Otro estudio (McKinney & Warner) concluyó en 2013 que casi el 90% de los electores encuestados que vieron debates presidenciales entre 2000 y 2012 mantuvieron su selección de candidato previo al debate. Un 7% escogió candidato basándose en el debate, pero estaban previamente indecisos. Solo un 3.5% cambió su decisión por razón de un debate. En 12 años, que equivalen a tres elecciones.
Eso lo saben los candidatos, pero se someten igual al ritual de democracia.
Expertos en el tema creen que más influye en los televidentes lo que los candidatos no dicen y su lenguaje corporal.
De ser así, podemos concluir que lo que Jesús Manuel Ortiz no dijo sobre el estado libre asociado se notó más que lo que dijo sobre todo lo demás; que las veces que Javier Jiménez no contestó las preguntas de los periodistas se notaron más que las que contestó; que la agresividad pasiva en la sonrisa de Jennifer González se notó (y le sirvió más) que el contenido repetitivo de sus contradicciones (como el cambio en postura sobre la cancelación del contrato de LUMA); y que el arrinconamiento de Juan Dalmau, gracias al formato del debate, se notó más que sus respuestas.
Ninguno de los cuatro ganó o perdió un voto con ese debate.

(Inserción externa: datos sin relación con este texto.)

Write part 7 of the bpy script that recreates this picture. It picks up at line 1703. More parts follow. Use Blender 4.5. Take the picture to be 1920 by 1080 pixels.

La mayoría de los candidatos va a los debates con otra ilusión: que el adversario meta la pata, haga el ridículo o le saquen a relucir algún entuerto personal o político. A excepción de una alusión a un primo de González y su negativa a que mantenga una relación verbal con el pariente, no se dio la satisfacción a ninguno de ver rodar a los otros por el suelo.